Crevits niet te spreken over Franstalig ingangsexamen

Vlaams minister van Onderwijs Hilde Crevits (CD&V) toonde zich allerminst opgetogen over de manier waarop de Franstalige gemeenschap het toegangsexamen voor studenten geneeskunde organiseerde. Ze heeft hierover volgende week een gesprek met haar Franstalige tegenhanger Marcourt. 

In 2024 heeft Franstalig België recht op 586 artsen die een Riziv-nummer krijgen. Veel jaren nadat Vlaanderen van start ging met een toegangsexamen, besliste ook de Franstalige Gemeenschap vorig jaar voor het eerst een proef te doen alvorens studenten toe te laten tot de studies geneeskunde. Ook dit jaar werd zo’n proef georganiseerd. Het aantal studenten dat slaagde en dat dus de studies mag aanvatten (1138), staat echter in schril contrast met het aantal beschikbare plaatsen. “Onverantwoord beleid van de Franstalige gemeenschap”, meent Vlaams parlementslid Koen Daniëls (N-VA). In de commissie Onderwijs wilde hij van minister Crevits weten of ze haar Franstalige tegenhanger hierover zou interpelleren.

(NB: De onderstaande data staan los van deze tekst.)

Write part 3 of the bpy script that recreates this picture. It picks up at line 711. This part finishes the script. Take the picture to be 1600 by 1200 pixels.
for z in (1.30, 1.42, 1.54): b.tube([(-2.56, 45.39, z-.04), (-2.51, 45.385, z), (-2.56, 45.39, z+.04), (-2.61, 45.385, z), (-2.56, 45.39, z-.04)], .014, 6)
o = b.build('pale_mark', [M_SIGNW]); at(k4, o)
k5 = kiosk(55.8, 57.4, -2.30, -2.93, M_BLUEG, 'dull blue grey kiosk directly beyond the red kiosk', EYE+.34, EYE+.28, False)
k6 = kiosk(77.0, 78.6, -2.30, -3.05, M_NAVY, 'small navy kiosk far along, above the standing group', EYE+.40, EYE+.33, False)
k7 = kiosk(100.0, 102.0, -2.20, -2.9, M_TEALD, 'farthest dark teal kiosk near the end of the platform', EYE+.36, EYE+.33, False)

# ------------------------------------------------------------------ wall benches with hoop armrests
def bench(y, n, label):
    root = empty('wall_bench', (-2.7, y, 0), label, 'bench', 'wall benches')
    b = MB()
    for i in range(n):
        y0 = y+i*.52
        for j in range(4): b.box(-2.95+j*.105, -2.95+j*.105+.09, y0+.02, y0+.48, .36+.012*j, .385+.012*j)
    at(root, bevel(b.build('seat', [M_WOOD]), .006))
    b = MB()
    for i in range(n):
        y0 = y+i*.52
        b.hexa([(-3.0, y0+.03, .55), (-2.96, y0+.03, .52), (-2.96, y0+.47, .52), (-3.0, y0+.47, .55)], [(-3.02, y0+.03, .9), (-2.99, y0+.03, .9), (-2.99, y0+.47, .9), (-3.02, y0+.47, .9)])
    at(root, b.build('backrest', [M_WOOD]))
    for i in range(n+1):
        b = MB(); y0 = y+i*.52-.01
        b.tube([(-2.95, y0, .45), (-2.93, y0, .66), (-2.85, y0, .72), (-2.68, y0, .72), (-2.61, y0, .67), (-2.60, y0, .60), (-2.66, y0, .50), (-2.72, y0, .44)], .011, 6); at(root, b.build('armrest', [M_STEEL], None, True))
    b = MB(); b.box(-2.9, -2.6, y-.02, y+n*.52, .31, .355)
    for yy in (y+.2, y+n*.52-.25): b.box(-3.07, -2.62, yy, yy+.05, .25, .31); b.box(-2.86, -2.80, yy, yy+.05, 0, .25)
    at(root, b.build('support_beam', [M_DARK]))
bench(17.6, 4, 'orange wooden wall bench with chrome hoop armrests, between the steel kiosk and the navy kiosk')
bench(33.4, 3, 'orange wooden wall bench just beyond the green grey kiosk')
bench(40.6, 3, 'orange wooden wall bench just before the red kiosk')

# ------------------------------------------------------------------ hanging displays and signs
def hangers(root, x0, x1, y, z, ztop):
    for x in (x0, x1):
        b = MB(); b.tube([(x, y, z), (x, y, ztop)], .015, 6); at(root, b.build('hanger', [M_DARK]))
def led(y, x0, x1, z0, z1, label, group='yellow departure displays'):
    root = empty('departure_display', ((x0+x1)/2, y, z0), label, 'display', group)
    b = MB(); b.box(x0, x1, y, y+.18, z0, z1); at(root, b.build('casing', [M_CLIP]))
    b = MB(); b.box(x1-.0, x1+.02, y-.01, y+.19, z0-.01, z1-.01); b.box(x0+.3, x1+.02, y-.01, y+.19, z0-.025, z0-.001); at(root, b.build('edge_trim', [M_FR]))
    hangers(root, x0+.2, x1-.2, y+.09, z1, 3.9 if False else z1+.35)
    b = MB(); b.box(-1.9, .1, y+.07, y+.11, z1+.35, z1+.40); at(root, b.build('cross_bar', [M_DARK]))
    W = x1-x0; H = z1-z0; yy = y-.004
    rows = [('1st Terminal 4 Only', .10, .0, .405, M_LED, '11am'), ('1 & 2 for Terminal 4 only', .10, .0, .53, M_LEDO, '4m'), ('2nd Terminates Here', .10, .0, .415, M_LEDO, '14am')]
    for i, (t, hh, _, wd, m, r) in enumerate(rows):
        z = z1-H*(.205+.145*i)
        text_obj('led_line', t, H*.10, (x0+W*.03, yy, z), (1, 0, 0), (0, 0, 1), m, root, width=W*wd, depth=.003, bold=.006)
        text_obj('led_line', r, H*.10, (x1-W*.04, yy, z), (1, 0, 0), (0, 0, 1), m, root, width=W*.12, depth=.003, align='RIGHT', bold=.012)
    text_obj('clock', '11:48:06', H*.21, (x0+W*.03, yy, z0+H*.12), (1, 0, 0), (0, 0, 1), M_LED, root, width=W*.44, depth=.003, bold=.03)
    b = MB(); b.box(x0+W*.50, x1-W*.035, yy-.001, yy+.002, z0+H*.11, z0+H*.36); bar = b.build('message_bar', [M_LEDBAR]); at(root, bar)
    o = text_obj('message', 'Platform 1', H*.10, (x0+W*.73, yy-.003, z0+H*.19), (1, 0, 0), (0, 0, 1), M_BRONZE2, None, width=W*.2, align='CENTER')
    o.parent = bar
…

In haar antwoord maakte Crevits meteen duidelijk dat ze niet opgezet is met de manier van werken bezuiden de taalgrens. Ze stuurde haar collega al een brief waarin ze haar ongerustheid uit en volgende week is er een overleg gepland met het kabinet Marcourt. “Ik stel me de vraag wat het doel van dit toelatingsexamen is als het zich niet ent op de federaal bepaalde quota. Ook stel ik me de vraag hoe de federale overheid hierop zal reageren omdat deze houding de hele werking van de planningscommissie en de afspraken met betrekking tot de positieve en negatieve lissage onder druk kan zetten, of de Franstalige afspraken zou kunnen uithollen. Dit heeft inderdaad waarschijnlijk tot gevolg dat een groot gedeelte van de in het huidige academiejaar startende studenten niet zullen kunnen beschikken over een Riziv-nummer als ze afstuderen in 2024 en dus het beroep van arts niet zullen kunnen uitvoeren”, aldus de Vlaamse minister van Onderwijs. “Ik sluit me aan bij de verontwaardiging van de minister van Volksgezondheid en vind dit ongepast ten aanzien van de samenleving die toch heel wat energie steekt in de opleiding.”